Sebenarnya ada cara lain yang lebih ampuh untuk mencegah pengemudi sepeda pmotor dan mobil melintas masuk jalur transjakarta, yaitu menugaskan Pak Polisi lalu lintas berdiri di setiap pintu masuk jalur transjakarta, lengkap dengan pistol di pinggang dan surat tilang di tangan.
Tapi cara ini tentu saja tidak efisien, kendati efektif. Biayanya terlalu besar menyebar banyak polisi di sepanjang lintasan transjakarta sebanyak 13 koridor itu.
Jadi, pemasangan kamera itu sudah oke banget.
Lalu, pelajaran apa yang kita petik dari kebijakan memasang kamera di pintu jalur transjakarta ini?
Kebijakan memasang kamera ini mengingatkan kembali watak manusia Indonesia yang sudah kita kenal sejak dulu: memiliki mental terobos. Ilmuwan yang menyebut manusia Indonesia memiliki mental terobos adalah Koentjaraningrat di bukunya Manusia dan Kebudayaan di Indonesia. Hal yang sama diungkapkan lagi oleh Mochtar Lubis dalam buku Manusia Indonesia.

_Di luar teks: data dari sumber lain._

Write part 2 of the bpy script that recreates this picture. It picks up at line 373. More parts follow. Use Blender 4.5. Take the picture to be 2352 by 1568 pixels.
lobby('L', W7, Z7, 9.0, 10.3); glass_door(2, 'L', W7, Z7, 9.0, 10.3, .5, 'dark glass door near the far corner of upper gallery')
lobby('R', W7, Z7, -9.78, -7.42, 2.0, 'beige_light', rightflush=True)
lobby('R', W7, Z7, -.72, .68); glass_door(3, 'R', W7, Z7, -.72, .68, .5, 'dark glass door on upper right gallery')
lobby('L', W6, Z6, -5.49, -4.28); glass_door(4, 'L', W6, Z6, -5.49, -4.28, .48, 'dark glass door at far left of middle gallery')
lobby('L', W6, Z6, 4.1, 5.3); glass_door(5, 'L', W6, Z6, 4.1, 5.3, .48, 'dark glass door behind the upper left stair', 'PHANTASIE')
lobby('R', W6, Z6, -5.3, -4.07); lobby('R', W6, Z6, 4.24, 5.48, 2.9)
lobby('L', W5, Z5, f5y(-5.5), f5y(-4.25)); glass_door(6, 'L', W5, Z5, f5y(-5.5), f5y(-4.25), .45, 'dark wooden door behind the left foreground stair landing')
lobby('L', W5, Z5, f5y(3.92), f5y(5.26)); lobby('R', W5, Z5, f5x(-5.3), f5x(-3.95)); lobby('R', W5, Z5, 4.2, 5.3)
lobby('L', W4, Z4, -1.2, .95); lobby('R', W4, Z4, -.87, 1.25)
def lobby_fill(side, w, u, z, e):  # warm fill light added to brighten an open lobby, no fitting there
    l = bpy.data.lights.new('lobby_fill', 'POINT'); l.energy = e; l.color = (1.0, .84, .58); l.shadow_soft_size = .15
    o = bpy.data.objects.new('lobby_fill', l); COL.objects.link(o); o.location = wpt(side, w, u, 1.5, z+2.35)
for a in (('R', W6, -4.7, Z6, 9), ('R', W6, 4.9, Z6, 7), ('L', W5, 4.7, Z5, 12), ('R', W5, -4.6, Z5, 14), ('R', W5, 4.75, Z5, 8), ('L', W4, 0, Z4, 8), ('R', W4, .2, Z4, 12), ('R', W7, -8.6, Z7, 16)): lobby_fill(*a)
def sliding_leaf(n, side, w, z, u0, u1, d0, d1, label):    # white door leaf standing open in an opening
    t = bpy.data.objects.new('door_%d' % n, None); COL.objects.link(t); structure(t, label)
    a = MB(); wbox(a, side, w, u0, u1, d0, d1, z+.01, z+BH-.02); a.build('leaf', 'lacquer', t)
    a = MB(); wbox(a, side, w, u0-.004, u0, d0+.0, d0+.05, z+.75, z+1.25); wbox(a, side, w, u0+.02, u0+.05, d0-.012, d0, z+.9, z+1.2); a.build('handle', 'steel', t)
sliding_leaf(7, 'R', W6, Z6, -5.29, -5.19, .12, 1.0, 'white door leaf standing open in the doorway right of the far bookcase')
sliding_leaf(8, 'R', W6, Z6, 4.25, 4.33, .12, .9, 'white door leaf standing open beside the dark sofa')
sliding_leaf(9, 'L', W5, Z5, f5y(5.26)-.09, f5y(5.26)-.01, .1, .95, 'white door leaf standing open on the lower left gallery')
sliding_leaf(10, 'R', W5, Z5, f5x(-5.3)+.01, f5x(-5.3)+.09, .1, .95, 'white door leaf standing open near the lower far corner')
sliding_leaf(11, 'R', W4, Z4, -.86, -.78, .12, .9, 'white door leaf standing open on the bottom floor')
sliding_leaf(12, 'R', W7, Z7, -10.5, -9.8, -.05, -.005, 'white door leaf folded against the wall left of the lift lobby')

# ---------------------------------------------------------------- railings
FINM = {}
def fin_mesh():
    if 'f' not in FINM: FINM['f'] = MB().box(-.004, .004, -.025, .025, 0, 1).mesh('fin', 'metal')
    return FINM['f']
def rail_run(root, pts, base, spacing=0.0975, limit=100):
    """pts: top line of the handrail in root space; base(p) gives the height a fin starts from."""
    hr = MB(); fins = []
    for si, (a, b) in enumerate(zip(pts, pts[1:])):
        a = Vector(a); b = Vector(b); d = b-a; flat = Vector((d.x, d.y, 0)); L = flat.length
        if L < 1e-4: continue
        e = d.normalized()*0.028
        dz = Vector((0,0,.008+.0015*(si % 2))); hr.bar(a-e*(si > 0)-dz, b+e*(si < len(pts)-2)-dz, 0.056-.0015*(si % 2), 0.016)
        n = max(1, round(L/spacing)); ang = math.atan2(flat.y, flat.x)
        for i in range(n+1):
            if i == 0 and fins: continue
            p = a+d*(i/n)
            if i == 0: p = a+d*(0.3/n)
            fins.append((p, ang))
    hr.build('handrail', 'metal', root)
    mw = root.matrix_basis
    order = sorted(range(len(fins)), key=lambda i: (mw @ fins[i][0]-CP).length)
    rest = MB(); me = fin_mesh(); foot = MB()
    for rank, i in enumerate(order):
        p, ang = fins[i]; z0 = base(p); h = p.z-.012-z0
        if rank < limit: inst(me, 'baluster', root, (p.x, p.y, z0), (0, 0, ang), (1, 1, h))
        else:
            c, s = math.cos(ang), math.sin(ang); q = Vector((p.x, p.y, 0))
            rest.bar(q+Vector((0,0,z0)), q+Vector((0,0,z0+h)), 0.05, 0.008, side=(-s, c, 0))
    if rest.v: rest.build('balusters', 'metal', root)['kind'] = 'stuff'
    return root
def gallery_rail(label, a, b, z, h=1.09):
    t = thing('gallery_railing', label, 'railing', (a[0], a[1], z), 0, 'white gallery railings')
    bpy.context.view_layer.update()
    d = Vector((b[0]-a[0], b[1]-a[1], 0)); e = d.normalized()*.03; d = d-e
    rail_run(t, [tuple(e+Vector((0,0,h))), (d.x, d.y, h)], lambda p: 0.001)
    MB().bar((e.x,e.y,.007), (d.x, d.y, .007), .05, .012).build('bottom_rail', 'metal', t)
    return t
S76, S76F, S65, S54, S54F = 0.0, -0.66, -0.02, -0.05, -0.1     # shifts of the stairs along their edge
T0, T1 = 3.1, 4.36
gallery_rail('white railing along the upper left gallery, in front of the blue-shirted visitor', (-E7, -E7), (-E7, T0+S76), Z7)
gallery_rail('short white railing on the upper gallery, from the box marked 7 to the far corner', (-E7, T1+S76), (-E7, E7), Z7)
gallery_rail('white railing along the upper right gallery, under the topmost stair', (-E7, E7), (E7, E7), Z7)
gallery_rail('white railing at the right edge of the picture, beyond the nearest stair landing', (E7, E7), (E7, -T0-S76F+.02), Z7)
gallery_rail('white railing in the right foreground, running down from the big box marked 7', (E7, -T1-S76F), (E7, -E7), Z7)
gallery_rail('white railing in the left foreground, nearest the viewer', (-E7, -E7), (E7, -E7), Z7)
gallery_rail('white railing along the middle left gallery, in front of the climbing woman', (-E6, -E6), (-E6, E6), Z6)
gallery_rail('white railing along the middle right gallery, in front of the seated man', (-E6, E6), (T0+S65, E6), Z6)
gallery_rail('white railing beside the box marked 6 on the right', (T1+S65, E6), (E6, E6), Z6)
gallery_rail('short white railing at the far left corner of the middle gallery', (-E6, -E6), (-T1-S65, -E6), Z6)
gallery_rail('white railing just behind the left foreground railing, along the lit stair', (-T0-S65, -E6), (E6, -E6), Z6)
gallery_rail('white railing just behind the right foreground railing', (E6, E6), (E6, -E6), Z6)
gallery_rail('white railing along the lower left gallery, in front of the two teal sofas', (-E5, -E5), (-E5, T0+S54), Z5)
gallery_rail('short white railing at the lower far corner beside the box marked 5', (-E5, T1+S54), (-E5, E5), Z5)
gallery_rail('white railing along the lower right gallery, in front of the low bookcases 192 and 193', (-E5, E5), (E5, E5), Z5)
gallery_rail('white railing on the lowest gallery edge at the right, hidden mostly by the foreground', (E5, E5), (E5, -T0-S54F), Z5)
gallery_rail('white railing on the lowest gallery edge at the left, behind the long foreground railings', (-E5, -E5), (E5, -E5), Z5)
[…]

Mental terobos bukan sebuah pujian, tapi mental yang buruk. Perilaku manusia pemilik mental terobos ini tidak terpuji. Mereka enggan mengikuti aturan. Bagi mereka, sistem berlaku untuk orang lain, dia tidak kena sistem. Orientasi mereka adalah pada hasil dan mengabaikan bagaimana hasil itu dicapai. Melanggar hukum oke, menyikut orang boleh.
Mereka tidak peduli jika perilaku mereka merugikan orang lain atau merugikan negara. Koentjaraningrat menyeut mental orang seperti ini seperti ini sebagai penghambat pembangunan.